Change agents who understand how their work connects to the business aren't much different from innovative and energetic managers. "People like that have concrete objectives that they want to accomplish over a set period of time," Maletz says, "and those are the things they hold themselves accountable for. Any agenda for meeting those objectives is going to require change of some sort." The difference is that change agents do more than simply check off their list of accomplishments: they focus on how their accomplishments affect the organization's operation. "It's not just whether you meet your hiring requirements on time," Maletz says. "It's whether the people you've hired will keep driving the company."

2. Change is about people. People will surprise you.

If you read the academic literature, too often change comes across as a remarkably bloodless activity: establish a vision, find a mentor, design the program, paint by the numbers.

We interrupt this program to deliver a dose of reality: it doesn't work that way. In the real world of change, leaders desert you, your staunchest allies cut and run, opposition comes from the places you least expect, and your fiercest opponent can turn out to be your most vital supporter. In other words, when emotions are running high and the stakes are even higher, people act like people.

Here's how Knowling describes the first step of his own transformation from reluctant participant to change agent. Called to a gathering of Ameritech's 70 top executives, Knowling learned that each team member would evaluate the others -- and then the rankings would be shared. "I've never been more afraid in my life," says Knowling. "I felt it was a bad process. It didn't feel right, and I was afraid of the results."

Knowling tried to subvert the process, going to the team leaders and lobbying them to short-circuit the assessment. Before the night was over, he was sure he'd won.

"The next morning," Knowling recalls, "I got a rude awakening. One of the leaders came up to me and said, 'I'm going to ask you to do something for me. Trust this process.' I said, 'What are you talking about?' He said, 'We're going to do the assessment.'"
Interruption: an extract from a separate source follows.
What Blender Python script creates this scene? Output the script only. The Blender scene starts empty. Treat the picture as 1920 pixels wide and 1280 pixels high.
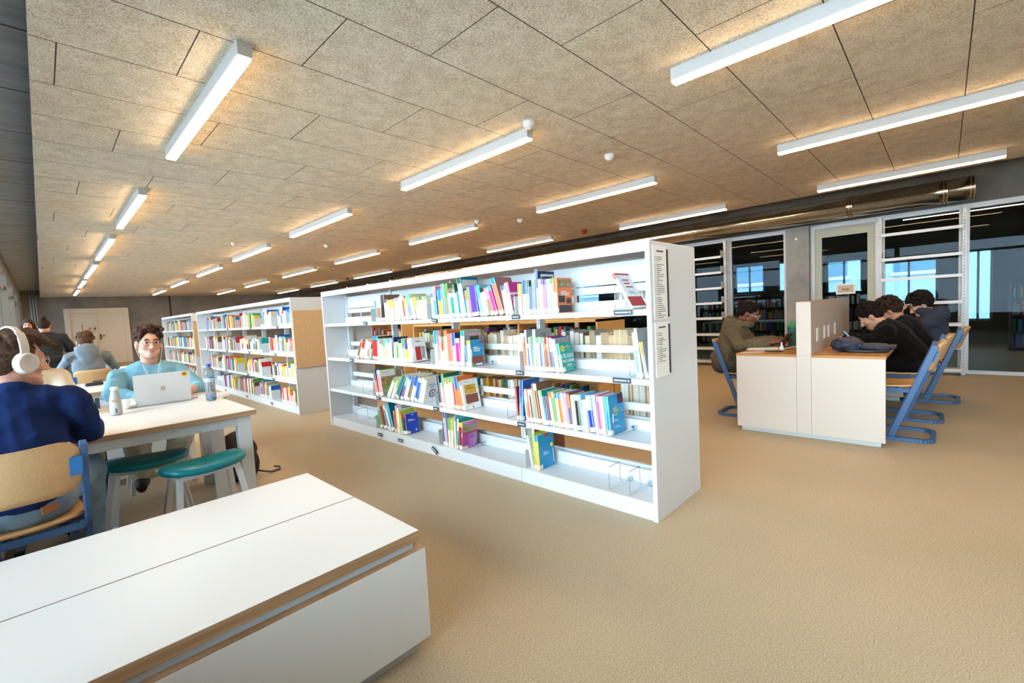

The assessment was even more traumatic than Knowling had expected. "During the process some people lost it," says Knowling. "Some who got great marks felt guilty. People got angry about what others had said about them. I've never had an undressing like that in my life."

But Knowling also found that the assessment process was a great experience. "It built the team far greater than anything we could have done. When I realized that, I took another risk. I stood up in front of the whole group and said, 'I was wrong.'"
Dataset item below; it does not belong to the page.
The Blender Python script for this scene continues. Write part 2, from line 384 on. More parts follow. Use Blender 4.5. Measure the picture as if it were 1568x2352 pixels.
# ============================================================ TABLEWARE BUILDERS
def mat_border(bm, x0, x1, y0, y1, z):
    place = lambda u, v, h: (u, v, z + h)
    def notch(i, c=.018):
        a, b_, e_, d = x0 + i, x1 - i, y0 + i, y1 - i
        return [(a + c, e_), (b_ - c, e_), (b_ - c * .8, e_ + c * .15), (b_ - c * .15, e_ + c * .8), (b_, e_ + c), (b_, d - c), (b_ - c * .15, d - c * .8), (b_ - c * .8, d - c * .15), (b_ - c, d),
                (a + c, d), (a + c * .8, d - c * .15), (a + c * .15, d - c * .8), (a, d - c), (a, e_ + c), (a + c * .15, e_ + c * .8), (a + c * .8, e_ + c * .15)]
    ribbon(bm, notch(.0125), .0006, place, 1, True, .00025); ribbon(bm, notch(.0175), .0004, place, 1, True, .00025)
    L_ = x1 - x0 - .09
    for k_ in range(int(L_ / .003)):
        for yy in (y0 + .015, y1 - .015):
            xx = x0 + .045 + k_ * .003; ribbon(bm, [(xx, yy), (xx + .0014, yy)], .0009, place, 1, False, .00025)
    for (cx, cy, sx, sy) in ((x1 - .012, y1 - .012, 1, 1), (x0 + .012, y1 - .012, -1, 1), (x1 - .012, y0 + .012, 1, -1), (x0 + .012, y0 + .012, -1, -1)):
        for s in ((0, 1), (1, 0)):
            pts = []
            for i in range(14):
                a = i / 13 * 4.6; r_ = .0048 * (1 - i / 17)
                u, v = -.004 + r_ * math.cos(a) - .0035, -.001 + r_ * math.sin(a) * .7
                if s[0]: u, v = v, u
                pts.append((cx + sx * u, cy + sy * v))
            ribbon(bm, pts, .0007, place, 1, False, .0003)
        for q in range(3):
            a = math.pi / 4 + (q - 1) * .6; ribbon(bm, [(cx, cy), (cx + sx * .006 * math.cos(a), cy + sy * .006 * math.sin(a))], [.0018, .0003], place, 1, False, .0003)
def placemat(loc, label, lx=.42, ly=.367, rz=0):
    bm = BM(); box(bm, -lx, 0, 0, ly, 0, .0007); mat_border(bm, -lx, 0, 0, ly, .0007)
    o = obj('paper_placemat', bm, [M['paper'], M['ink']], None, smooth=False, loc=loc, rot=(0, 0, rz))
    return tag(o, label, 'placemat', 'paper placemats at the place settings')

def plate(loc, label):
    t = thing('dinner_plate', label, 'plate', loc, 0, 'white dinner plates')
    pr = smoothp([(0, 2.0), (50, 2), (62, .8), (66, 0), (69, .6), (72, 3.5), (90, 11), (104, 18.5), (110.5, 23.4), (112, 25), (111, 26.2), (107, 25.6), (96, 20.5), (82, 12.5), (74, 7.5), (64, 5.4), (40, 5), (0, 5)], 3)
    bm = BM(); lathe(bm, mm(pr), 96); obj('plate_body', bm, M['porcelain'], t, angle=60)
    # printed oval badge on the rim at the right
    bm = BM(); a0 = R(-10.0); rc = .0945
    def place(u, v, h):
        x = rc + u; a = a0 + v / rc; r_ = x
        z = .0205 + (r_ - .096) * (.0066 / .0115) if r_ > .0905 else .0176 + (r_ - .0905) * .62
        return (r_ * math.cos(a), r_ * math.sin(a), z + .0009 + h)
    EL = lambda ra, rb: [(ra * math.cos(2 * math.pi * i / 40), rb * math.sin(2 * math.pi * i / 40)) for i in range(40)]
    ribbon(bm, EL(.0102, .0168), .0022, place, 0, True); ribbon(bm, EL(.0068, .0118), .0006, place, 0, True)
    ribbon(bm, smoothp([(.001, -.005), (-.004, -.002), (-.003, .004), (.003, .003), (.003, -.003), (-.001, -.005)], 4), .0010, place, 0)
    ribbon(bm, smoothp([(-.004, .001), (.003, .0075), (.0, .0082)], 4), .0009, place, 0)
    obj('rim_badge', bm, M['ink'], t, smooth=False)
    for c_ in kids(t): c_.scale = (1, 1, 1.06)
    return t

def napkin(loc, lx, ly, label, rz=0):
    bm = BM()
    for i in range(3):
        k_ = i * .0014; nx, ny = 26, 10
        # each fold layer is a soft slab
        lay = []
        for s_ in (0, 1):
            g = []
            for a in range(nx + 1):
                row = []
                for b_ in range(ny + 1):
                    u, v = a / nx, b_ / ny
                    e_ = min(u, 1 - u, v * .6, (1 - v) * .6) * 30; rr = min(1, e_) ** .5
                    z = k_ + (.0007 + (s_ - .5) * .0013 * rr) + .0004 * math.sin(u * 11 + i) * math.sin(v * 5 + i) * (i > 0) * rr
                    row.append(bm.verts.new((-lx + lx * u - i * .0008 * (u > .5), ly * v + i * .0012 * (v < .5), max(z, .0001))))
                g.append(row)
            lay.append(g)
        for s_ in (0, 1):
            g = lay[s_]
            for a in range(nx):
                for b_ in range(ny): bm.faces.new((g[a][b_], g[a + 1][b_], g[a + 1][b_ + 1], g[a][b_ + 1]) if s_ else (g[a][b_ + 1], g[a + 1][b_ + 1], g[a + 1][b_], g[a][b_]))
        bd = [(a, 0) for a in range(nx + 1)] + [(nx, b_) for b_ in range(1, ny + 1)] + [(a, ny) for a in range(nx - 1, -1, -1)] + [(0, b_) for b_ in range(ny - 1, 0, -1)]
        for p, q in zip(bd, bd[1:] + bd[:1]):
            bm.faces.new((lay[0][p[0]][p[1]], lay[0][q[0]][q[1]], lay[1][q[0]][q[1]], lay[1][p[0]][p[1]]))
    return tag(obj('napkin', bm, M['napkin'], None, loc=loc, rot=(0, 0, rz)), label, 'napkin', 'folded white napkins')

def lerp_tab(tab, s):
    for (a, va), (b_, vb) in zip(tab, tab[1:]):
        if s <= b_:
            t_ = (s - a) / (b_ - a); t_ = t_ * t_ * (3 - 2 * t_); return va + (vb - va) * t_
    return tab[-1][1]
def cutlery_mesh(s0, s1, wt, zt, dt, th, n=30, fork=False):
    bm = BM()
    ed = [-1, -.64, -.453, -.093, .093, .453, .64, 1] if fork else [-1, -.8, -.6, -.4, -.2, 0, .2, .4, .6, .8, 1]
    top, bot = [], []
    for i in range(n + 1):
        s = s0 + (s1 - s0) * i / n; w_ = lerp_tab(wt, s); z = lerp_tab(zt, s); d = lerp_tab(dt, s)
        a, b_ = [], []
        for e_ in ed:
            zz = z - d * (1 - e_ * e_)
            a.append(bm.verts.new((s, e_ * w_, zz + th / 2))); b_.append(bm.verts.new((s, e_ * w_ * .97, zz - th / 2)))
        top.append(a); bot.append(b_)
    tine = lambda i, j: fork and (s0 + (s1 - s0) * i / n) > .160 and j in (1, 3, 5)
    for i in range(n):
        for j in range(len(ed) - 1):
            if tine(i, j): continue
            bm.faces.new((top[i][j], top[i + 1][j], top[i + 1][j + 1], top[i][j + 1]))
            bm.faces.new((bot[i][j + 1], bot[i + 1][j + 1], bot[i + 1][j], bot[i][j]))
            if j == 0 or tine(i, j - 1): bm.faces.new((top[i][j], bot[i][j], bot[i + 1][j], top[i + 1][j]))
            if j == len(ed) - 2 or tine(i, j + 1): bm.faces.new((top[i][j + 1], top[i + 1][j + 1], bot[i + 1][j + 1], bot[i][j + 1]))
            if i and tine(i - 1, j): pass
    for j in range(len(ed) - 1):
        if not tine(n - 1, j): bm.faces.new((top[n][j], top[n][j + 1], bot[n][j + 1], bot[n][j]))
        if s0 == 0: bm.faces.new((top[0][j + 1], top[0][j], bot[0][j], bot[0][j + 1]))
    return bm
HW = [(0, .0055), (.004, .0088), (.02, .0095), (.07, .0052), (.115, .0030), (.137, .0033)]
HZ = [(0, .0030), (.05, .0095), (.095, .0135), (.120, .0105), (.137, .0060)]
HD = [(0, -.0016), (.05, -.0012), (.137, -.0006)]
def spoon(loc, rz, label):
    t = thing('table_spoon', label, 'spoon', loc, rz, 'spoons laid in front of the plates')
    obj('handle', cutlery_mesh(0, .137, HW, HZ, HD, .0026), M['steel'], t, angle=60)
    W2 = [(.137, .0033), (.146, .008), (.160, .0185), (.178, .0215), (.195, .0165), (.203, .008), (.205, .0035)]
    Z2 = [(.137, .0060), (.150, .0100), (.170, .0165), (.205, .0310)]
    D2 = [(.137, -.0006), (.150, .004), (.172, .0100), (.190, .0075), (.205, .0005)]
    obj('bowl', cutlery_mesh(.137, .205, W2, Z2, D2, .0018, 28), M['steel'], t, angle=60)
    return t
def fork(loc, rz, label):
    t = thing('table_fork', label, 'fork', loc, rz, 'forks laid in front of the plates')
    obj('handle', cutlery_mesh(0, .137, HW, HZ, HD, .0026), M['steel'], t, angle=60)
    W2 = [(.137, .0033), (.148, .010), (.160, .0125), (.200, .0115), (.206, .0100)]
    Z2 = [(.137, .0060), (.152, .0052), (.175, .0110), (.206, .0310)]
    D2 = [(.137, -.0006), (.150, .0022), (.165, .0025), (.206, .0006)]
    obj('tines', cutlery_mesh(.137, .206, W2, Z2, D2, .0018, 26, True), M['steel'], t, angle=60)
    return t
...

Later, when he headed up the Ameritech Institute, Knowling relied on the assessment process he had so vehemently opposed. "I'd explain that the importance of the ranking was to get people used to a culture where you can have differences on teams and learn from those differences." From its biggest opponent, Knowling became its most ardent fan.

Klaus Karl, a change agent in Maletz's SNI program, experienced the flip side of the human surprise factor. Wooed into the program as a way to keep him from leaving SNI, Karl read in the newspaper during his Christmas holiday that the senior executive supporting his project had left the company. A few weeks later, while in the United States as part of his training, he learned that the second executive supporting him had retired. When he returned to Germany and met his third sponsor, he got the distinct impression that the man had little interest in his project. At this point, Karl faced a dilemma: do nothing and coast through his year, or deal directly with the lack of support.